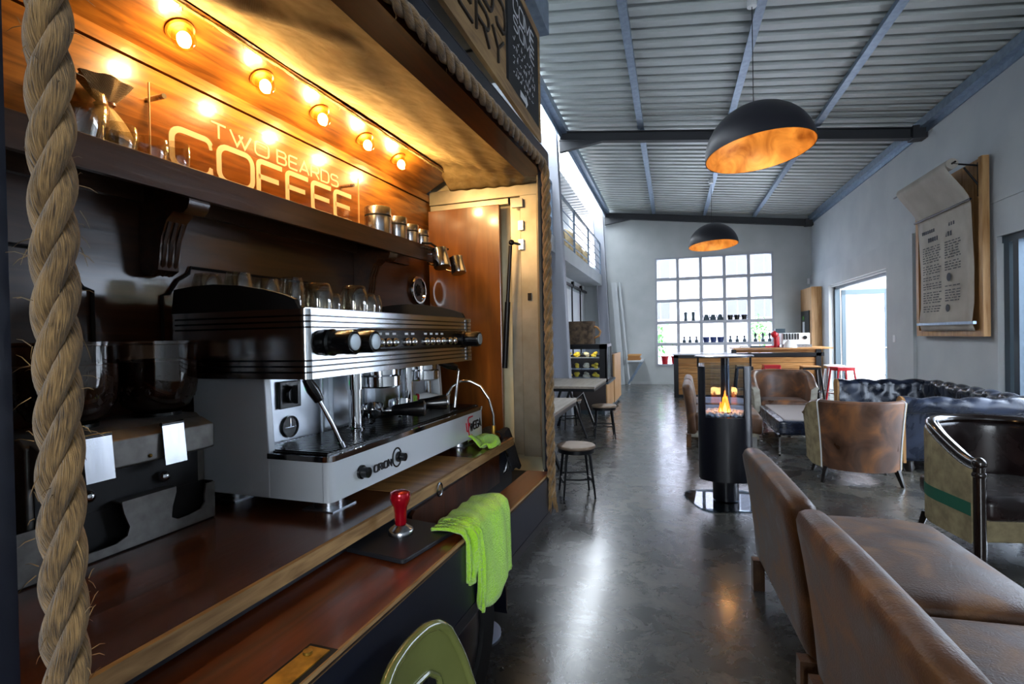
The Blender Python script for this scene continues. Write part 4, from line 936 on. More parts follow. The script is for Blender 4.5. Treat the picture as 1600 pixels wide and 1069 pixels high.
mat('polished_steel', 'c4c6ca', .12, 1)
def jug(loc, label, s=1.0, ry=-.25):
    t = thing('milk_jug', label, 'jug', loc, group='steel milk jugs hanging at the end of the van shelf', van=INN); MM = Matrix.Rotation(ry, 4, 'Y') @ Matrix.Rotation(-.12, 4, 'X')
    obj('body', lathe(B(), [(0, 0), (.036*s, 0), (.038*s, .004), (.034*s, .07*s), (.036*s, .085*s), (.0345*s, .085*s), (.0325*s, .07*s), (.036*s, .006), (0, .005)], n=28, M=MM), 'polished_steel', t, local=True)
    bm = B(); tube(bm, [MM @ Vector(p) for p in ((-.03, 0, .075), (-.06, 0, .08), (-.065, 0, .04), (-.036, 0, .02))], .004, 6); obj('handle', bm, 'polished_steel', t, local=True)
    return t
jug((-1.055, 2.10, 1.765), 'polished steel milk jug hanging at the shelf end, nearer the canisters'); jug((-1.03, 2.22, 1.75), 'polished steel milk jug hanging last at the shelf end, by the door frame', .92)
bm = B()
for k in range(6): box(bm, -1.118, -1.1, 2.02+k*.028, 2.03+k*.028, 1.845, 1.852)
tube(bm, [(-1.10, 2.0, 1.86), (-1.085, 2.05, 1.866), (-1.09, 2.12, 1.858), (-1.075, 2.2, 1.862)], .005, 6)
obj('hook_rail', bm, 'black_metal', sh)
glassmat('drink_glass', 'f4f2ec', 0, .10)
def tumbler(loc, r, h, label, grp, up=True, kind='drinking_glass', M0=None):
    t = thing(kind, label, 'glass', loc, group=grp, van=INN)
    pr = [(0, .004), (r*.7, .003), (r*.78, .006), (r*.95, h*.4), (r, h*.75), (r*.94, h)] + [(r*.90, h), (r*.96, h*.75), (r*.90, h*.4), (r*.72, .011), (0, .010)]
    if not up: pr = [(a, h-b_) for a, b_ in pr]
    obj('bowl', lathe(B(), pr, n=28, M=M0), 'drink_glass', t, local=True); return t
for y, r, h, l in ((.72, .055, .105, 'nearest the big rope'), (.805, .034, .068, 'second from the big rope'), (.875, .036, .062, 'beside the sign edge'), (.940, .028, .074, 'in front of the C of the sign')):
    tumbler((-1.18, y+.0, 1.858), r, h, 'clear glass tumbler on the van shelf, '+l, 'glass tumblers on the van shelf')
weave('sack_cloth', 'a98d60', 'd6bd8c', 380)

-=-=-

▸ GIVEN INSTRUCTION
Copy the material above in full and exactly, skipping pictures.

▸ WRITTEN RESPONSE
The Blender Python script for this scene continues. Write part 4, from line 936 on. More parts follow. The script is for Blender 4.5. Treat the picture as 1600 pixels wide and 1069 pixels high.
mat('polished_steel', 'c4c6ca', .12, 1)
def jug(loc, label, s=1.0, ry=-.25):
    t = thing('milk_jug', label, 'jug', loc, group='steel milk jugs hanging at the end of the van shelf', van=INN); MM = Matrix.Rotation(ry, 4, 'Y') @ Matrix.Rotation(-.12, 4, 'X')
    obj('body', lathe(B(), [(0, 0), (.036*s, 0), (.038*s, .004), (.034*s, .07*s), (.036*s, .085*s), (.0345*s, .085*s), (.0325*s, .07*s), (.036*s, .006), (0, .005)], n=28, M=MM), 'polished_steel', t, local=True)
    bm = B(); tube(bm, [MM @ Vector(p) for p in ((-.03, 0, .075), (-.06, 0, .08), (-.065, 0, .04), (-.036, 0, .02))], .004, 6); obj('handle', bm, 'polished_steel', t, local=True)
    return t
jug((-1.055, 2.10, 1.765), 'polished steel milk jug hanging at the shelf end, nearer the canisters'); jug((-1.03, 2.22, 1.75), 'polished steel milk jug hanging last at the shelf end, by the door frame', .92)
bm = B()
for k in range(6): box(bm, -1.118, -1.1, 2.02+k*.028, 2.03+k*.028, 1.845, 1.852)
tube(bm, [(-1.10, 2.0, 1.86), (-1.085, 2.05, 1.866), (-1.09, 2.12, 1.858), (-1.075, 2.2, 1.862)], .005, 6)
obj('hook_rail', bm, 'black_metal', sh)
glassmat('drink_glass', 'f4f2ec', 0, .10)
def tumbler(loc, r, h, label, grp, up=True, kind='drinking_glass', M0=None):
    t = thing(kind, label, 'glass', loc, group=grp, van=INN)
    pr = [(0, .004), (r*.7, .003), (r*.78, .006), (r*.95, h*.4), (r, h*.75), (r*.94, h)] + [(r*.90, h), (r*.96, h*.75), (r*.90, h*.4), (r*.72, .011), (0, .010)]
    if not up: pr = [(a, h-b_) for a, b_ in pr]
    obj('bowl', lathe(B(), pr, n=28, M=M0), 'drink_glass', t, local=True); return t
for y, r, h, l in ((.72, .055, .105, 'nearest the big rope'), (.805, .034, .068, 'second from the big rope'), (.875, .036, .062, 'beside the sign edge'), (.940, .028, .074, 'in front of the C of the sign')):
    tumbler((-1.18, y+.0, 1.858), r, h, 'clear glass tumbler on the van shelf, '+l, 'glass tumblers on the van shelf')
weave('sack_cloth', 'a98d60', 'd6bd8c', 380)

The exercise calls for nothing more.